Chapter 4
Summary – Chapter Four ‘Sounds’
He explains that in his first summer at Walden he did not read books. He hoed beans and also took time to listen to the birds as well as observing what was around him. Time was spent differently and sometimes he would clean his floor and put his furniture outside before the villagers had even had breakfast.
The railroad is described as being about ‘a hundred rods’ south of where he lived and the sound of it links him to society. Thoreau uses hyperbole in his descriptions of the locomotive comparing it to a winged horse. He calls the train an ‘iron horse’ and discusses how commerce is conducted by this machine.
The passing of rural life is mourned and he compares the distant mooing of a cow with the sound of minstrels.
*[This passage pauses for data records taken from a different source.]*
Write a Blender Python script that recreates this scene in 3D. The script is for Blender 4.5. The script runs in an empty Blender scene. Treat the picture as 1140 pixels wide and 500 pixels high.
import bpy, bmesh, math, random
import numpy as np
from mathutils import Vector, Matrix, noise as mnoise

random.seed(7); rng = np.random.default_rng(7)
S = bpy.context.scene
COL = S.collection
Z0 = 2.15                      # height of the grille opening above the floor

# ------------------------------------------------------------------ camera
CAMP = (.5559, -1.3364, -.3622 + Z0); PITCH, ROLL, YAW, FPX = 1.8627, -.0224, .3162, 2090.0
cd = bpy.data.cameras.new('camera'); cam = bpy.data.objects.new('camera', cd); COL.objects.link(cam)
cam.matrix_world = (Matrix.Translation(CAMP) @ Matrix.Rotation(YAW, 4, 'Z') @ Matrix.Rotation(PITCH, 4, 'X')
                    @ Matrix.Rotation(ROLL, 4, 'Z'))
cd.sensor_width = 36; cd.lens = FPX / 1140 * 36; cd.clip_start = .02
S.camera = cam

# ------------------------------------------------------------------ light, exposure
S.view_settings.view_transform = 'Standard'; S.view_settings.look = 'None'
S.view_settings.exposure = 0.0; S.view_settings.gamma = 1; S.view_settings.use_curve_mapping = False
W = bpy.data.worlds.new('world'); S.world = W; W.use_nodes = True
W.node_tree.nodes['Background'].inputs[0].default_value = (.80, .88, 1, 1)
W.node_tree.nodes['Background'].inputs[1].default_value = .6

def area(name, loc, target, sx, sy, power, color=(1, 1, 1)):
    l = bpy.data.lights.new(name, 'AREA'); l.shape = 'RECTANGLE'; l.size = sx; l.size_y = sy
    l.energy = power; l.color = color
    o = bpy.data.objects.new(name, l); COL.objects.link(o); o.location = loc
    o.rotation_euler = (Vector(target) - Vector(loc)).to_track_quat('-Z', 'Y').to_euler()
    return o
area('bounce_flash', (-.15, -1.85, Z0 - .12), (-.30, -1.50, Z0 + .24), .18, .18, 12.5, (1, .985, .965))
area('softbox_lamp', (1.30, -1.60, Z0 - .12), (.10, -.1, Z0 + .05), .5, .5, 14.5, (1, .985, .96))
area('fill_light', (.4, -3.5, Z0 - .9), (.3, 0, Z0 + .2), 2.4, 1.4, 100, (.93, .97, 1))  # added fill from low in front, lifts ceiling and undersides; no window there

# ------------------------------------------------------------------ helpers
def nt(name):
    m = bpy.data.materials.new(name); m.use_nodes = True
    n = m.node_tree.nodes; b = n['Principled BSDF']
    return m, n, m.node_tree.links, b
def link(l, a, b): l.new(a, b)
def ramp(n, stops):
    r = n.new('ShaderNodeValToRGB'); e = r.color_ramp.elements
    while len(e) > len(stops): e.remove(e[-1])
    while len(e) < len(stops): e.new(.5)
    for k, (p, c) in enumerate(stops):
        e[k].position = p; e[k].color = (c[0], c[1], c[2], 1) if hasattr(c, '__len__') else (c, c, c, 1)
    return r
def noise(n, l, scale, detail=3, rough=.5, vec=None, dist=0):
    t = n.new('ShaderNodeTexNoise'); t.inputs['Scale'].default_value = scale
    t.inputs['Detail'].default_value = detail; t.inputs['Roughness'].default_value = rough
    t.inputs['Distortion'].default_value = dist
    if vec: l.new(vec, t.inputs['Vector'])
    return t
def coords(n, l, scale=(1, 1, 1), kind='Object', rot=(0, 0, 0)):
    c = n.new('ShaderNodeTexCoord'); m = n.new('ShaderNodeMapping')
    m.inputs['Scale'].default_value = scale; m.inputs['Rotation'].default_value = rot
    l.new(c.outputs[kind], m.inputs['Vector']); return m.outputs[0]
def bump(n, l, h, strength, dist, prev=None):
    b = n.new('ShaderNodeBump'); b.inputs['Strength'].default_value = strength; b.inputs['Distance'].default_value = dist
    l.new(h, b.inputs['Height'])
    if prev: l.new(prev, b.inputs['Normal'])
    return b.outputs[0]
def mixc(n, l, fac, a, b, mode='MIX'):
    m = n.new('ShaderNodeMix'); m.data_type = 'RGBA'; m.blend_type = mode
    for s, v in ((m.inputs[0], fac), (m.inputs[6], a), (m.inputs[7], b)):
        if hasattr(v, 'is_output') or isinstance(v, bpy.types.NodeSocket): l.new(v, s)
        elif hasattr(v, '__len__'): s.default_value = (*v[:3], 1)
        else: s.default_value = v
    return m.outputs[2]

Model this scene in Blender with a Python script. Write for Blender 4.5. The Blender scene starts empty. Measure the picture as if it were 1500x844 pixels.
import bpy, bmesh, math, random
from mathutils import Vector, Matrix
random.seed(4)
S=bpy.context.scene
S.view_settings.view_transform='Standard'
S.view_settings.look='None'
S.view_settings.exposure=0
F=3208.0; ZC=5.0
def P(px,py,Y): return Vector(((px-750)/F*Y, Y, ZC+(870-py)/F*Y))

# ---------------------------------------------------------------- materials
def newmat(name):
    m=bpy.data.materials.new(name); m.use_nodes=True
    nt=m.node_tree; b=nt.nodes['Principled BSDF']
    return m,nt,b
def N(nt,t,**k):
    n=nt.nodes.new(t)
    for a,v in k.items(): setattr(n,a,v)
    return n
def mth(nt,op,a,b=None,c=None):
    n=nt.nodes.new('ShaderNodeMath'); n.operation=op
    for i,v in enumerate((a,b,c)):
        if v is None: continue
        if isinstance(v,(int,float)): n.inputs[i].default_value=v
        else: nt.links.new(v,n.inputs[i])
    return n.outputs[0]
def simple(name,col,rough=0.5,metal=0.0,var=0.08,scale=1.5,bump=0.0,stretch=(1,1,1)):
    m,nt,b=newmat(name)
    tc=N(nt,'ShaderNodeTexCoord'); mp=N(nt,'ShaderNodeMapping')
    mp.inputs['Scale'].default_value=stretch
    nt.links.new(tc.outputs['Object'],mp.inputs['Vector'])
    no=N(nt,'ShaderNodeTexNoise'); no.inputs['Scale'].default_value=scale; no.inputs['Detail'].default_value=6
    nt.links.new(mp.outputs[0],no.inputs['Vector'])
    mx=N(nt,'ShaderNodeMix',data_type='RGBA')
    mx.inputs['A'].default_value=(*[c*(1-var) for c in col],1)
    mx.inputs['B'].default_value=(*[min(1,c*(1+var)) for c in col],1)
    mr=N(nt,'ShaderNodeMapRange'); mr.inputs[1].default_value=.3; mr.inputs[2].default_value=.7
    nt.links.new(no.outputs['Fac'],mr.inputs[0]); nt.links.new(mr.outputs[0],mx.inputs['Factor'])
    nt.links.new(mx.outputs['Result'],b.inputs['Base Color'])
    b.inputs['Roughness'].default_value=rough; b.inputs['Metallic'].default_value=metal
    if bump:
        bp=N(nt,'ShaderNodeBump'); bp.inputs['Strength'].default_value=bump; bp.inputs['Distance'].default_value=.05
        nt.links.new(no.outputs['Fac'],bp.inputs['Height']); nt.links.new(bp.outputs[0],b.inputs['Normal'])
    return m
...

The sounds of different birds are described, such as ‘screech owls’ and he says that this is similar to the sound of mourning women and ‘suicidal lovers’: ‘They represent the stark twilight and unsatisfied thoughts which all have.’ He moves on to mention the sound of frogs and a cockerel, and ends this chapter by saying how he kept no animals but had ‘unfenced nature’ around him and ‘no path to the civilized world’
Analysis – Chapter Four
Contrary to Chapter Three, where Thoreau asks that books and reading be treasured, Chapter Four shifts to discuss the pleasure he took in listening to the various sounds around him. This has the effect of inviting us to imagine the simple pleasures it is possible to take in slowing down and appreciating our environment.
This enjoyment of ‘unfenced nature’ also demonstrates his decision to not try to intervene in his surroundings. Instead, he describes how he became a spectator of the world and refused to disrupt the surroundings he chose to live in. Because of this, it is apparent that he refused to repeat the mistakes of earlier settlers and colonizers, as he stood by rather than took over the land.